Employees Need Education About Social Security’s Part in Retirement Income

Seventy percent of employees surveyed by the Nationwide Retirement Institute think they are eligible for full Social Security benefits before they actually are.

Pre-retirees, those within 10 years of retiring, expect they will receive $1,805 a month in Social Security benefits, but retirees actually collect an average of $1,408, a 28% difference, according to the sixth annual survey by the Nationwide Retirement Institute. Twenty-six percent believe they can live comfortably on Social Security alone, and 44% say that it will be their main source of retirement income.

Seventy percent think they are eligible for full benefits before they actually are. On average, they incorrectly think they will be eligible for full benefits at age 63, and 26% think that even if they claim early and receive lower benefits, these benefits will rise once they reach full retirement age.

On average, retirees say they began collecting Social Security at age 62. The reason they gave for taking Social Security benefits early were to pay for living expenses (61%), to supplement their income (36%), or because they faced health issues (22%).

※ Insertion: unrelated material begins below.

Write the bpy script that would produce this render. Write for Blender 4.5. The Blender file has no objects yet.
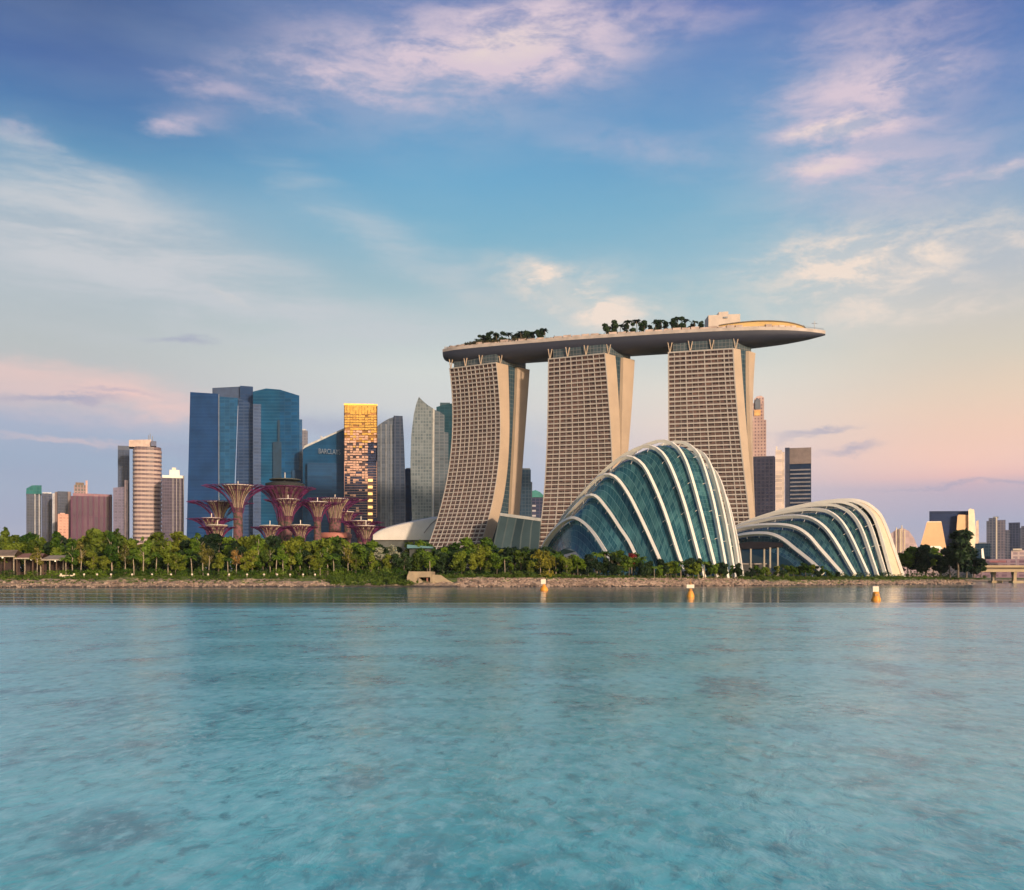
import bpy, bmesh, math, random
import numpy as np
from mathutils import Vector, Matrix

SC = bpy.context.scene
COL = SC.collection
F, CX, HOR, CH = 1000.0, 512.0, 579.0, 2.7     # focal length (px), image centre, horizon row, eye height (m)

# ------------------------------------------------------------------ camera
cam_d = bpy.data.cameras.new("camera"); cam = bpy.data.objects.new("camera", cam_d); COL.objects.link(cam)
cam_d.sensor_width = 36.0; cam_d.lens = 36.0 * F / 1024.0
cam_d.shift_y = (HOR - 445.0) / 1024.0
cam_d.clip_start = 0.5; cam_d.clip_end = 60000
cam.location = (0, 0, CH); cam.rotation_euler = (math.radians(90), 0, 0)
SC.camera = cam
SC.view_settings.view_transform = 'Standard'; SC.view_settings.look = 'None'
SC.view_settings.exposure = 0.55; SC.view_settings.gamma = 1.0; SC.view_settings.use_curve_mapping = False

SUN_AZ, SUN_EL = math.radians(148), math.radians(12)   # azimuth clockwise from +Y: behind the camera, to the right


def lin(r, g, b):
    f = lambda c: (c / 255.0) / 12.92 if c <= 10.3 else ((c / 255.0 + 0.055) / 1.055) ** 2.4
    return (f(r), f(g), f(b), 1.0)


# ------------------------------------------------------------------ node helper
class NT:
    def __init__(s, tree): s.t = tree; s.n = tree.nodes; s.l = tree.links
    def new(s, kind, **kw):
        n = s.n.new(kind)
        for k, v in kw.items(): setattr(n, k, v)
        return n
    def put(s, sock, v):
        if v is None: return
        if isinstance(v, bpy.types.NodeSocket): s.l.new(v, sock)
        else: sock.default_value = v
    def math(s, op, a, b=None, c=None, clamp=False):
        n = s.new('ShaderNodeMath', operation=op, use_clamp=clamp)
        s.put(n.inputs[0], a); s.put(n.inputs[1], b); s.put(n.inputs[2], c)
        return n.outputs[0]
    def mix(s, f, a, b, blend='MIX'):
        n = s.new('ShaderNodeMix', data_type='RGBA', blend_type=blend)
        s.put(n.inputs[0], f); s.put(n.inputs[6], a); s.put(n.inputs[7], b)
        return n.outputs[2]
    def mixf(s, f, a, b):
        n = s.new('ShaderNodeMix', data_type='FLOAT')
        s.put(n.inputs[0], f); s.put(n.inputs[2], a); s.put(n.inputs[3], b)
        return n.outputs[0]
    def rng(s, v, a, b, c=0.0, d=1.0, smooth=True):
        n = s.new('ShaderNodeMapRange', interpolation_type='SMOOTHSTEP' if smooth else 'LINEAR')
        for k, x in enumerate((v, a, b, c, d)): s.put(n.inputs[k], x)
        return n.outputs[0]
    def ramp(s, v, stops):
        n = s.new('ShaderNodeValToRGB'); e = n.color_ramp.elements
        stops = sorted(stops)
        e[0].position, e[0].color = stops[0]; e[1].position, e[1].color = stops[-1]
        for p, c in stops[1:-1]:
            x = e.new(p); x.color = c
        s.put(n.inputs[0], v)
        return n.outputs[0]
    def noise(s, vec, scale, detail=3, rough=0.55, dist=0.0, dim='3D'):
        n = s.new('ShaderNodeTexNoise', noise_dimensions=dim)
        s.put(n.inputs['Vector'], vec); n.inputs['Scale'].default_value = scale
        n.inputs['Detail'].default_value = detail; n.inputs['Roughness'].default_value = rough
        n.inputs['Distortion'].default_value = dist
        return n.outputs[0], n.outputs[1]
    def vmath(s, op, a, b=None):
        n = s.new('ShaderNodeVectorMath', operation=op)
        s.put(n.inputs[0], a)
        if b is not None: s.put(n.inputs[1], b)
        return n.outputs['Value'] if op in ('LENGTH', 'DOT_PRODUCT', 'DISTANCE') else n.outputs[0]
    def mapping(s, vec, loc=(0, 0, 0), rot=(0, 0, 0), scale=(1, 1, 1), kind='POINT'):
        n = s.new('ShaderNodeMapping', vector_type=kind)
        s.put(n.inputs[0], vec); n.inputs[1].default_value = loc; n.inputs[2].default_value = rot; n.inputs[3].default_value = scale
        return n.outputs[0]


# ------------------------------------------------------------------ world: dawn sky with clouds, laid out by direction
def build_world():
    w = bpy.data.worlds.new("World"); SC.world = w; w.use_nodes = True
    N = NT(w.node_tree); N.n.clear()
    out = N.new('ShaderNodeOutputWorld'); bg = N.new('ShaderNodeBackground'); N.l.new(bg.outputs[0], out.inputs[0])
    bg.inputs[1].default_value = 0.1
    sky = N.new('ShaderNodeTexSky', sky_type='NISHITA', sun_disc=False, sun_elevation=SUN_EL, sun_rotation=SUN_AZ,
                air_density=1.0, dust_density=1.5, ozone_density=1.5)
    tc = N.new('ShaderNodeTexCoord'); d = tc.outputs['Generated']
    sx = N.new('ShaderNodeSeparateXYZ'); N.l.new(d, sx.inputs[0]); x, y, z = sx.outputs
    az = N.math('ARCTAN2', x, y)
    hyp = N.math('SQRT', N.math('ADD', N.math('MULTIPLY', x, x), N.math('MULTIPLY', y, y)))
    v = N.math('DIVIDE', z, N.math('MAXIMUM', hyp, 0.001))

    def AV(px, row):
        a = math.atan((px - CX) / F)
        return a, (HOR - row) / F * math.cos(a)
    cols = {
        60: [(-1500, (42, 76, 136)), (-400, (50, 82, 142)), (0, (64, 95, 150)), (60, (66, 104, 164)), (110, (72, 124, 176)), (150, (92, 148, 187)), (185, (138, 172, 196)),
             (230, (164, 182, 196)), (300, (178, 190, 196)), (345, (186, 192, 193)), (378, (192, 192, 194)), (420, (168, 178, 202)),
             (460, (156, 173, 198)), (520, (164, 170, 194)), (579, (186, 182, 190))],
        450: [(-1500, (42, 76, 136)), (-400, (58, 94, 155)), (0, (82, 116, 178)), (60, (86, 132, 188)), (120, (92, 152, 198)), (150, (98, 160, 201)), (180, (104, 167, 204)), (240, (124, 178, 203)),
              (285, (154, 188, 201)), (330, (188, 204, 206)), (370, (212, 217, 213)), (405, (212, 213, 212)),
              (440, (180, 193, 210)), (480, (168, 186, 210)), (579, (192, 192, 200))],
        720: [(-1500, (42, 76, 136)), (-400, (58, 94, 155)), (0, (84, 114, 180)), (60, (88, 134, 190)), (130, (90, 150, 198)), (200, (114, 172, 203)),
              (260, (142, 186, 205)), (300, (166, 196, 204)), (340, (198, 209, 207)), (380, (224, 220, 210)), (420, (234, 217, 206)),
              (460, (228, 206, 204)), (490, (202, 190, 200)), (579, (182, 180, 198))],
        985: [(-1500, (42, 76, 136)), (-400, (56, 88, 150)), (0, (66, 106, 174)), (80, (84, 128, 188)), (150, (106, 150, 196)), (220, (146, 174, 198)),
              (265, (178, 188, 198)), (310, (205, 201, 194)), (350, (218, 207, 190)), (390, (236, 210, 186)), (430, (247, 206, 184)), (462, (248, 203, 188)), (474, (238, 192, 186)),
              (486, (196, 176, 192)), (520, (170, 172, 196)), (550, (178, 173, 192)), (579, (206, 181, 180))],
    }
    names = sorted(cols); ramps = []
    t = N.math('MULTIPLY', N.math('ADD', v, 0.0), 1.0 / 2.2, clamp=True)
    for px in names:
        ramps.append(N.ramp(t, [(min(1, max(0, AV(px, r)[1] / 2.2)), lin(*c)) for r, c in cols[px]]))
    colr = ramps[0]
    for k in range(1, 4):
        f = N.rng(az, AV(names[k - 1], 0)[0], AV(names[k], 0)[0])
        colr = N.mix(f, colr, ramps[k])
    P = N.new('ShaderNodeCombineXYZ'); N.l.new(az, P.inputs[0]); N.l.new(v, P.inputs[1]); P = P.outputs[0]
    # break the smooth gradient up a little
    soft, _ = N.noise(N.mapping(P, scale=(3.0, 9.0, 1)), 1.0, 4, 0.55)
    colr = N.mix(N.math('MULTIPLY', N.math('ABSOLUTE', N.math('SUBTRACT', soft, 0.5)), 0.5), colr, lin(182, 198, 208))
    # drifting distortion of the cloud places
    _, nc = N.noise(N.mapping(P, scale=(8, 18, 1)), 1.0, 8, 0.68)
    off = N.vmath('MULTIPLY', N.vmath('SUBTRACT', nc, (0.5, 0.5, 0.5)), (0.10, 0.055, 0))
    Q = N.vmath('ADD', P, off)
    fine, _ = N.noise(N.mapping(P, rot=(0, 0, 0.12), scale=(13, 30, 1)), 1.0, 8, 0.66, 0.25)
    broad, _ = N.noise(N.mapping(P, rot=(0, 0, 0.30), scale=(5, 26, 1)), 1.0, 7, 0.62, 0.25)

    def layer(blobs, tex, lo, hi):
        tot = None
        for px, row, wx, wy, rot, amp in blobs:
            a, b = AV(px, row)
            m = N.vmath('LENGTH', N.mapping(Q, loc=(a, b, 0), rot=(0, 0, math.radians(rot)), scale=(wx / F, wy / F, 1), kind='TEXTURE'))
            g = N.rng(m, 0.0, 1.0, amp, 0.0)
            tot = g if tot is None else N.math('ADD', tot, g)
        return N.math('MULTIPLY', tot, N.rng(tex, lo, hi, 0.25, 1.0), clamp=True)

    # (px, row, half width, half height, tilt, strength)
    haze_l = layer([(120, 290, 330, 120, -12, .3), (860, 200, 260, 190, 0, .2), (470, 60, 340, 110, 0, .15), (40, 235, 190, 95, -14, .75), (230, 290, 260, 60, -14, .65), (430, 335, 190, 40, -8, .45), (380, 235, 190, 34, -30, .38), (150, 215, 260, 40, -18, .45), (520, 300, 240, 60, -20, .3),
                    (300, 190, 110, 20, -32, .14), (60, 160, 120, 14, -20, .3)], broad, .36, .60)
    colr = N.mix(haze_l, colr, lin(200, 204, 210))
    pink = layer([(440, 70, 330, 110, 4, .35), (870, 120, 210, 130, 0, .35), (470, 52, 240, 62, 6, .9), (560, 62, 130, 42, 0, .5), (520, 10, 180, 30, 0, .6), (170, 124, 34, 17, 0, .6), (190, 116, 60, 22, 0, .3), (205, 88, 60, 16, 0, .45), (330, 84, 140, 26, -6, .6), (275, 108, 80, 16, -8, .3),
                  (650, 25, 160, 24, 0, .4), (880, 30, 140, 50, 0, .45), (870, 88, 135, 42, 2, .85), (840, 130, 105, 20, 2, .95), (830, 165, 80, 18, 2, .8),
                  (900, 170, 150, 60, 0, .35), (1000, 175, 90, 14, 0, .7), (640, 150, 130, 34, -12, .3), (15, 133, 45, 14, -10, .4)], fine, .32, .62)
    colr = N.mix(pink, colr, lin(216, 198, 212))
    warm = layer([(880, 270, 220, 100, 0, .4), (590, 300, 190, 60, -8, .35), (560, 290, 120, 32, -20, .75), (600, 312, 110, 22, -8, .4), (510, 42, 90, 26, 8, .65), (835, 130, 70, 10, 2, .6), (826, 165, 50, 10, 2, .5), (1000, 176, 60, 8, 2, .5), (860, 250, 130, 40, -4, .75), (830, 275, 150, 60, 0, .45), (900, 290, 120, 40, 0, .4), (1010, 235, 80, 34, -12, .6), (940, 310, 140, 16, 0, .4), (835, 128, 60, 10, 2, .3),
                  (570, 440, 60, 9, 0, .6), (232, 300, 40, 5, -8, .3), (545, 280, 50, 12, -24, .5), (580, 300, 50, 10, -16, .4)], fine, .40, .64)
    colr = N.mix(warm, colr, lin(242, 224, 210))
    rosy = layer([(30, 388, 250, 34, -4, .62), (150, 402, 110, 18, -2, .55), (60, 372, 180, 18, -4, .4), (70, 437, 110, 6, 0, .4)], broad, .2, .5)
    colr = N.mix(rosy, colr, lin(238, 202, 196))
    grey = layer([(178, 338, 50, 7, 0, .6), (60, 402, 90, 7, 0, .75), (115, 396, 60, 5, 0, .45), (815, 432, 60, 5, 2, .6), (850, 452, 40, 7, 0, .6), (790, 438, 30, 5, 0, .4),
                  (980, 486, 150, 4, 0, .5), (210, 448, 160, 14, 0, .3), (350, 425, 120, 20, 0, .5), (25, 470, 120, 18, 0, .2)], fine, .2, .5)
    colr = N.mix(grey, colr, lin(158, 163, 190))
    # the painted dawn in front, the physical sunrise sky behind the camera
    colr = N.mix(0.05, colr, lin(204, 208, 212))
    front = N.rng(y, -0.45, 0.15)
    ten = N.vmath('MULTIPLY', colr, (6.83, 6.83, 6.83))
    fin = N.mix(front, sky.outputs[0], ten)
    N.l.new(fin, bg.inputs[0])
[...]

Future retirees plan to begin collecting benefits at age 65, thereby forgoing higher Social Security benefits were they to wait until age 70. Recently, a professor at the UCLA Anderson School of Management discussed biases that discourage employees from waiting to claim Social Security and potential messaging to address those biases.

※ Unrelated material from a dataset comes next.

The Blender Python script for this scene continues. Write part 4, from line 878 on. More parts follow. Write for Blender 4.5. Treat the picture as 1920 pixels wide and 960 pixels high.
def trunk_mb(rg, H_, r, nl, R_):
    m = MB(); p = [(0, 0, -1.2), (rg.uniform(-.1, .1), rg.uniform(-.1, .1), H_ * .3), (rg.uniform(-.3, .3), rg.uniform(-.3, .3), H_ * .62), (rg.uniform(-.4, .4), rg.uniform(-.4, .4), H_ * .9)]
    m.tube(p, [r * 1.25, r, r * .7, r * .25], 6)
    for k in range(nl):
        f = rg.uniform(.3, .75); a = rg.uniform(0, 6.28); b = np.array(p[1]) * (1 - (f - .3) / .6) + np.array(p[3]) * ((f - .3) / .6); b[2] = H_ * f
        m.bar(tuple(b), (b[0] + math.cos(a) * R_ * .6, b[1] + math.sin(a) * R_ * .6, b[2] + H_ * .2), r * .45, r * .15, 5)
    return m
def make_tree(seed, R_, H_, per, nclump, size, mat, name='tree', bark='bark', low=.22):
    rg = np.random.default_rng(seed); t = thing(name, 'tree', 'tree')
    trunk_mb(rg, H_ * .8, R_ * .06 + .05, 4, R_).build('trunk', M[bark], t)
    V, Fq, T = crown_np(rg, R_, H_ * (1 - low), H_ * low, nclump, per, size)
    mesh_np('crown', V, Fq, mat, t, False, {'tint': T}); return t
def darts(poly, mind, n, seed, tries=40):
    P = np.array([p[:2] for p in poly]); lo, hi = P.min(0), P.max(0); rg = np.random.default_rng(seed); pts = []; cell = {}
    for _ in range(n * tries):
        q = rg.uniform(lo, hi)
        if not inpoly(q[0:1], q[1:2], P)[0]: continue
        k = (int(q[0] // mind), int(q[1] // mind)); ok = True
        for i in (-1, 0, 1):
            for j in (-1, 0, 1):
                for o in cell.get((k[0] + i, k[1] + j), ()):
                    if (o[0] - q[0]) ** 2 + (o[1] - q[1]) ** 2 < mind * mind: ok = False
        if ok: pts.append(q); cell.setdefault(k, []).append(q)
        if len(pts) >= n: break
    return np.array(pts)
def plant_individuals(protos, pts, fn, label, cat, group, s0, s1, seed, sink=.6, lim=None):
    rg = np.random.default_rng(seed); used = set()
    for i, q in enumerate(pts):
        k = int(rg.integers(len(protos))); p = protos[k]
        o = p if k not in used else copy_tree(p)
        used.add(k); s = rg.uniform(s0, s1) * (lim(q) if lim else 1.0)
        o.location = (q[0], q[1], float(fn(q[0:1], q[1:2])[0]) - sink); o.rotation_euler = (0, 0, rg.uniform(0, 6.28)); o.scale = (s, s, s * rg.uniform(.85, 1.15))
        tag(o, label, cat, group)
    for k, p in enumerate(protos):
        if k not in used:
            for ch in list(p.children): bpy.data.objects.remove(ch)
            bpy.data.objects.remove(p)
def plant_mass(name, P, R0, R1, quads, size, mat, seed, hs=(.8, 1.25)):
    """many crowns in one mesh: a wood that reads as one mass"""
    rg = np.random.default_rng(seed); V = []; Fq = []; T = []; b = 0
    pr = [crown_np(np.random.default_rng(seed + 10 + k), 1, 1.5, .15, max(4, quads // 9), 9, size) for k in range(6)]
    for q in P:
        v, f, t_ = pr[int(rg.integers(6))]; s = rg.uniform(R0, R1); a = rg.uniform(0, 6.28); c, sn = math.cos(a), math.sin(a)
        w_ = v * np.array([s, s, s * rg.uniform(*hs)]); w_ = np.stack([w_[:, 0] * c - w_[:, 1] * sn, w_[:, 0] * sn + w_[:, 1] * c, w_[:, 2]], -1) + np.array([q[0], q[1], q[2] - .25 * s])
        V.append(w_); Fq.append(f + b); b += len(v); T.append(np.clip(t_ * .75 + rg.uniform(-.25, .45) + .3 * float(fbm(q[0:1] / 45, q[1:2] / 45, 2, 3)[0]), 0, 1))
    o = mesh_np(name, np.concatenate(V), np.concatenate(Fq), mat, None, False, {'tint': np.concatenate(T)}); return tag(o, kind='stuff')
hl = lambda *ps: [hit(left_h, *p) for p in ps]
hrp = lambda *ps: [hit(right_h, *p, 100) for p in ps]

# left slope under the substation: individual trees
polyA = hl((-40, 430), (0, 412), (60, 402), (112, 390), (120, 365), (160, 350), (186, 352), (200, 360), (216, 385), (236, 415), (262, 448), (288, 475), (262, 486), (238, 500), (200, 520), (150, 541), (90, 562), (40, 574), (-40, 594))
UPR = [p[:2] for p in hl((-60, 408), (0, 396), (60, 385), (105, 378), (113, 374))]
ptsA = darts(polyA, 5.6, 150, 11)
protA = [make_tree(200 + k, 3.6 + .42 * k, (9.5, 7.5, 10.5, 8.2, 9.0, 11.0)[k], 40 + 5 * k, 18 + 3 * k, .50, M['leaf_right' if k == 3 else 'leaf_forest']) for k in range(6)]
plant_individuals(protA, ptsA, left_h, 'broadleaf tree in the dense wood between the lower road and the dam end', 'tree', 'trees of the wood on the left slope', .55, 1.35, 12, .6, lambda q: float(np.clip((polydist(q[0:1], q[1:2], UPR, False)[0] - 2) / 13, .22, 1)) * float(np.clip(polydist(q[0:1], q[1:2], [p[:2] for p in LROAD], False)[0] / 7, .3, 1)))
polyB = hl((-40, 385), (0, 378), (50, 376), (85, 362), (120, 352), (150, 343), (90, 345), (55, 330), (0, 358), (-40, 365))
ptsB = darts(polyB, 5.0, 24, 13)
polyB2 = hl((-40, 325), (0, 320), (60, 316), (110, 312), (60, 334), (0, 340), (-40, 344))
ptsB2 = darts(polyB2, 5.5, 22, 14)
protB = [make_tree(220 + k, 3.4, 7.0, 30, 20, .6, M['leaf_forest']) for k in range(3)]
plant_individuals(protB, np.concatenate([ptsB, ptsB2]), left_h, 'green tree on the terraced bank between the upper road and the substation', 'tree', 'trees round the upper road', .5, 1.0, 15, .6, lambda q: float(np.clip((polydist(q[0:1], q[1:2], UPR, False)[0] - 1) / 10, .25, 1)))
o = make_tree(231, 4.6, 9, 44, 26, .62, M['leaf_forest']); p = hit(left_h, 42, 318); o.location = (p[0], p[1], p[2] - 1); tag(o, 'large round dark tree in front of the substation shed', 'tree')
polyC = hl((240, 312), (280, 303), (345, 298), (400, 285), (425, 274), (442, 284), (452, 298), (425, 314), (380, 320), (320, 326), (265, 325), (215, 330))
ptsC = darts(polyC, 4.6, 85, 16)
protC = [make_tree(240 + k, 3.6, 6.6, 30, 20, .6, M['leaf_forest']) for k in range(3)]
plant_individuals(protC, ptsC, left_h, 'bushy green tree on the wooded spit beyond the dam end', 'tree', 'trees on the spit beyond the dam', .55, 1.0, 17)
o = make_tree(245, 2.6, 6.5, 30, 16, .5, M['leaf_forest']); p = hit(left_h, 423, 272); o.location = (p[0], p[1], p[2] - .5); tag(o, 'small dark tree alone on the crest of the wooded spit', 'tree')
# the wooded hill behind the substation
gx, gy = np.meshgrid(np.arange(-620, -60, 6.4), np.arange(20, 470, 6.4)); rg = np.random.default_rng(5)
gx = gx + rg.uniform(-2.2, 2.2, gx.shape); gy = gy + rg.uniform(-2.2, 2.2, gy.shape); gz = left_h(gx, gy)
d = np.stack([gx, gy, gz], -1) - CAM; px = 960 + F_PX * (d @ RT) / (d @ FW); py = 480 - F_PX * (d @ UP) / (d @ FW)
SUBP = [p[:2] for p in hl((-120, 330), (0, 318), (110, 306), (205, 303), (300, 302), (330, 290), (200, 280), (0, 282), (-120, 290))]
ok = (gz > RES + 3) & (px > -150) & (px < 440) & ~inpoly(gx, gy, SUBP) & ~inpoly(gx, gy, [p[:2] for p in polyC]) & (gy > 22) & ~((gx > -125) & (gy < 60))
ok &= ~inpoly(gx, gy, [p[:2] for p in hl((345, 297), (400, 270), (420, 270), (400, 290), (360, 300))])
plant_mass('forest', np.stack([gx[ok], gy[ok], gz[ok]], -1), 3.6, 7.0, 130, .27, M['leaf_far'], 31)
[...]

“Social Security is one of the most confusing retirement topics that America’s workers are facing today,” says Tina Ambrozy, president of sales and distribution at Nationwide. “Our survey reveals that fewer than one in 10 older adults know what factors determine the maximum Social Security benefit an individual can receive.”

Sixty-six percent of future retirees worry about Social Security running out of money in their lifetime. Forty percent think there will be cuts under the current administration, and 83% think the Social Security system needs to be reformed.

Among those who recommend changes to the Social Security system, 53% think higher earners’ taxes should increase. Even those with more investable assets agree. Fifty-five percent of those with $250,000 or more and 48% of those with $1 million or more believe higher earners’ taxes should increase.

“Many people feel the best way to improve the Social Security program is to raise taxes on high earners to increase funding,” Ambrozy continues. “Interestingly, our survey reveals that 69% of future retirees were surprised to find out a person making $150,000 a year pays as much in Social Security taxes as millionaires.”

Only 22% of future retirees have a formal, written retirement plan, and 33% say they did less Social Security planning because it is too confusing.

Thirty-seven percent of future, 28% of recent and 30% of longer-term retirees work with a financial adviser. They say they receive 15% more in benefits ($1,551 versus $1,324). Forty-six percent of future retirees working with an adviser have discussed Social Security strategies with them.

Among those working with an adviser who have not received advice on Social Security, 34% say they expect to receive such advice. Seventy-six percent say that if their adviser did not speak with them about maximizing Social Security benefits, they would switch advisers.

The Harris Poll conducted the online survey for Nationwide in February among 1,315 adults.